Chris Mackie (Mellon Foundation) wonders how many infrastructure “successes” are really just “steaming piles of integration.” What’s the right way to do design? Bottom up? Top down? Knowledge needs to emerge and for that it has to be bottom up and open. But that won’t get us where we need to be. We also need it to be top down; we need global optimization. How do we pull these things together?

We cannot allow our cyberinfrastructure to be so top-heavy that it flattens all other organizations, including community colleges, etc. We need the diversity of the educational ecology, Chris says.

Sara Kiesler (CMU) has been studying collaborative research projects. About a third are successful, but about a third are failures, and a third struggle.
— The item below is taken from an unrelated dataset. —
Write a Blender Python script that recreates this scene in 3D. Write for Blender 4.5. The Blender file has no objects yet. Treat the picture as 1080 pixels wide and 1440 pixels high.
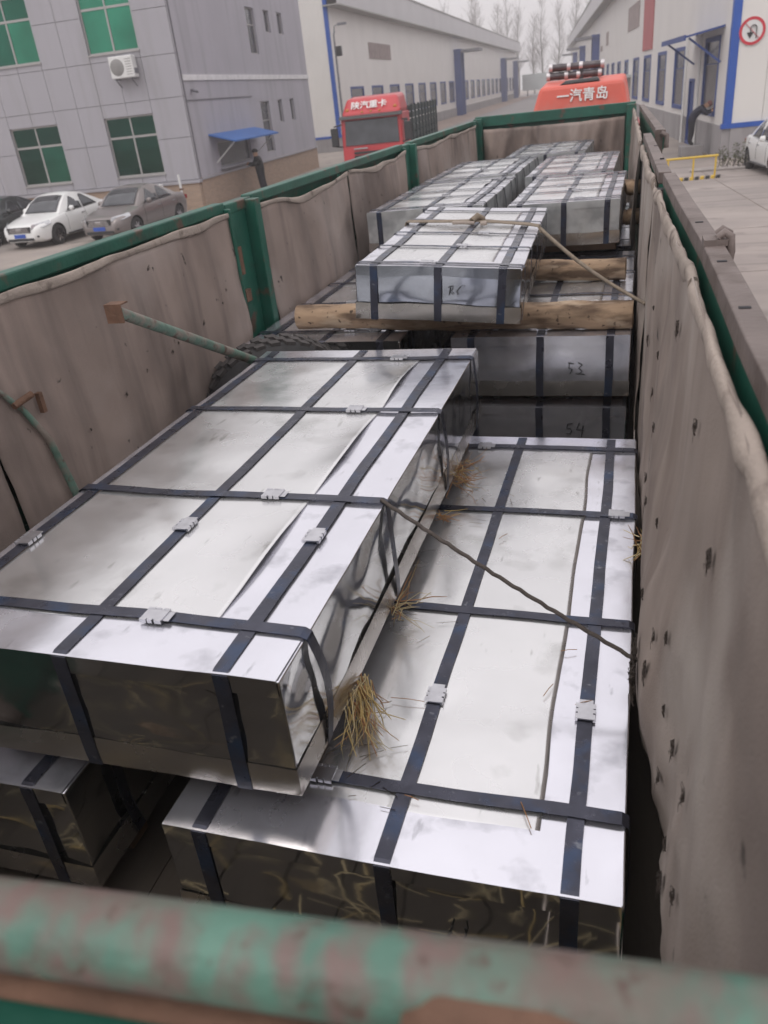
import bpy, bmesh, math, random
from mathutils import Vector, Matrix, noise
random.seed(7)
sc = bpy.context.scene
COL = sc.collection
rad = math.radians
CAMH = 3.3            # eye height above the yard; heights below are given relative to the eye

# ------------------------------------------------------------------ camera
cd = bpy.data.cameras.new('camera')
cam = bpy.data.objects.new('camera', cd); COL.objects.link(cam)
F_PX = 1101.92
def _basis():
    P = Vector((540, 720)); VV = Vector((775, 2800)); VT = Vector((905, 95))
    dn = Vector((VV.x-P.x, VV.y-P.y, F_PX)).normalized()
    y = Vector((VT.x-P.x, VT.y-P.y, F_PX)); y = (y - dn*y.dot(dn)).normalized()
    z = -dn; x = y.cross(z)
    R = Matrix((x, y, z))
    return R
_R = _basis()
_m = Matrix.Identity(4)
for i in range(3):
    _m[i][0] = _R[i][0]; _m[i][1] = -_R[i][1]; _m[i][2] = -_R[i][2]
_m[2][3] = CAMH
cam.matrix_world = _m
cd.sensor_fit = 'VERTICAL'; cd.sensor_height = 36; cd.sensor_width = 27
cd.lens = F_PX/1440*36
cd.clip_start = 0.05; cd.clip_end = 2000
cd.dof.use_dof = True; cd.dof.focus_distance = 2.8; cd.dof.aperture_fstop = 4.2
sc.camera = cam

# ------------------------------------------------------------------ world, sun, exposure
SUN_EL, SUN_AZ = 55.0, 205.0
w = bpy.data.worlds.new('World'); sc.world = w; w.use_nodes = True
nt = w.node_tree; nt.nodes.clear()
N = nt.nodes.new; LK = nt.links.new
out = N('ShaderNodeOutputWorld'); bg = N('ShaderNodeBackground')
sky = N('ShaderNodeTexSky'); sky.sky_type = 'NISHITA'; sky.sun_disc = False
sky.sun_elevation = rad(SUN_EL); sky.sun_rotation = rad(SUN_AZ); sky.dust_density = 6; sky.air_density = 1.5
hs = N('ShaderNodeHueSaturation'); hs.inputs['Saturation'].default_value = 0.12
tc = N('ShaderNodeTexCoord'); sx = N('ShaderNodeSeparateXYZ')
mx = N('ShaderNodeMath'); mx.operation = 'MAXIMUM'; mx.inputs[1].default_value = 0.0
ma = N('ShaderNodeMath'); ma.operation = 'MULTIPLY_ADD'; ma.inputs[1].default_value = 9.6; ma.inputs[2].default_value = 7.5
cr = N('ShaderNodeCombineXYZ'); cl = N('ShaderNodeVectorMath'); cl.operation = 'MULTIPLY'; cl.inputs[1].default_value = (1.0, .962, .985)
mix = N('ShaderNodeMix'); mix.data_type = 'RGBA'; mix.inputs[0].default_value = 0.85
LK(sky.outputs[0], hs.inputs['Color']); LK(tc.outputs['Generated'], sx.inputs[0]); LK(sx.outputs['Z'], mx.inputs[0])
LK(mx.outputs[0], ma.inputs[0])
for k in range(3): LK(ma.outputs[0], cr.inputs[k])
LK(cr.outputs[0], cl.inputs[0]); LK(hs.outputs[0], mix.inputs[6]); LK(cl.outputs[0], mix.inputs[7])
LK(mix.outputs[2], bg.inputs['Color']); bg.inputs['Strength'].default_value = 0.1
LK(bg.outputs[0], out.inputs['Surface'])
sl = bpy.data.lights.new('sun', 'SUN'); sl.energy = 0.6; sl.angle = rad(25); sl.color = (1, .96, .9)
sun = bpy.data.objects.new('sun', sl); COL.objects.link(sun)
_az = rad(SUN_AZ)
_sd = Vector((math.sin(_az)*math.cos(rad(SUN_EL)), math.cos(_az)*math.cos(rad(SUN_EL)), math.sin(rad(SUN_EL))))
sun.rotation_euler = (-_sd).to_track_quat('-Z', 'Y').to_euler(); sun.location = (0, 0, 30)
sc.view_settings.view_transform = 'Standard'; sc.view_settings.look = 'None'
sc.view_settings.exposure = 0.0; sc.view_settings.gamma = 1.0; sc.view_settings.use_curve_mapping = False
sc.render.engine = 'CYCLES'
sc.cycles.use_denoising = True
sc.cycles.volume_bounces = 1
sc.cycles.max_bounces = 10; sc.cycles.glossy_bounces = 6; sc.cycles.diffuse_bounces = 4
sc.cycles.sample_clamp_indirect = 8

# ------------------------------------------------------------------ materials
def lin(c):
    return tuple(((x/255)/12.92 if x/255 <= .04045 else ((x/255+.055)/1.055)**2.4) for x in c)

def mat(name, base, rough=.6, metal=0., var=0.15, vscale=3., bump=0., bscale=40., spots=None, rvar=0., spec=None,
        stretch=(1, 1, 1), emit=None, alpha=None, coat=0., detail=6):
    """procedural principled material: base colour with noise variation; spots = list of (colour, scale, threshold, softness, stretch)"""
    m = bpy.data.materials.new(name); m.use_nodes = True
    t = m.node_tree; b = t.nodes['Principled BSDF']
    b.inputs['Roughness'].default_value = rough; b.inputs['Metallic'].default_value = metal
    if spec is not None: b.inputs['Specular IOR Level'].default_value = spec
    if coat: b.inputs['Coat Weight'].default_value = coat; b.inputs['Coat Roughness'].default_value = .05
    co = t.nodes.new('ShaderNodeTexCoord')
    def nz(scale, st=(1, 1, 1), det=detail, off=0):
        mp = t.nodes.new('ShaderNodeMapping'); mp.inputs['Scale'].default_value = st; mp.inputs['Location'].default_value = (off, off*1.7, off*.3)
        t.links.new(co.outputs['Object'], mp.inputs[0])
        n = t.nodes.new('ShaderNodeTexNoise'); n.inputs['Scale'].default_value = scale; n.inputs['Detail'].default_value = det
        t.links.new(mp.outputs[0], n.inputs['Vector']); return n
    n = nz(vscale, stretch)
    mr = t.nodes.new('ShaderNodeMapRange'); mr.inputs[1].default_value = .25; mr.inputs[2].default_value = .75
    mr.inputs[3].default_value = 1-var; mr.inputs[4].default_value = 1+var
    t.links.new(n.outputs['Fac'], mr.inputs[0])
    vm = t.nodes.new('ShaderNodeVectorMath'); vm.operation = 'SCALE'; vm.inputs[0].default_value = base[:3]
    t.links.new(mr.outputs[0], vm.inputs['Scale'])
    cur = vm.outputs[0]
    for i, s in enumerate(spots or []):
        c, s_scale, th, soft = s[:4]; st = s[4] if len(s) > 4 else (1, 1, 1)
        q = nz(s_scale, st, 8, 3.3*(i+1))
        r = t.nodes.new('ShaderNodeMapRange'); r.inputs[1].default_value = th-soft; r.inputs[2].default_value = th+soft
        t.links.new(q.outputs['Fac'], r.inputs[0])
        mi = t.nodes.new('ShaderNodeMix'); mi.data_type = 'RGBA'
        t.links.new(r.outputs[0], mi.inputs[0]); t.links.new(cur, mi.inputs[6]); mi.inputs[7].default_value = (*c[:3], 1)
        cur = mi.outputs[2]
    t.links.new(cur, b.inputs['Base Color'])
    if rvar:
        q = nz(vscale*1.7, stretch, 5, 9.1)
        r = t.nodes.new('ShaderNodeMapRange'); r.inputs[1].default_value = .3; r.inputs[2].default_value = .7
        r.inputs[3].default_value = max(.02, rough-rvar); r.inputs[4].default_value = rough+rvar
        t.links.new(q.outputs['Fac'], r.inputs[0]); t.links.new(r.outputs[0], b.inputs['Roughness'])
    if bump:
        q = nz(bscale, stretch, 4, 5.5); bp = t.nodes.new('ShaderNodeBump'); bp.inputs['Strength'].default_value = bump; bp.inputs['Distance'].default_value = .01
        t.links.new(q.outputs['Fac'], bp.inputs['Height']); t.links.new(bp.outputs[0], b.inputs['Normal'])
    return m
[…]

What surprised her was that the problems in collaborating were not due to differences in how different disciplines approach their work. The biggest problems were inter-institutional. The two institutions have different bureaucratic procedures, regulations and cultures. No one in the institutions watches out for the welfare of inter-institution collaborations. And they don’t like it if the budget goes to the other institution.

John: We need both top down and bottom up. The key is to make sure they use the same standards. Standardize around names and transactions. You want to make it easy to stitch them all together.

Q: This is the first time the full range of institutions has been brought up, probably because the attendees come from major research institutions. So, good to have acknowledged there are other types of educational institutions.

Q: Physicists are used to collaborating. And the funding agencies drove the senior scientists to collaborate. Don’t underestimate the role of the funding agencies.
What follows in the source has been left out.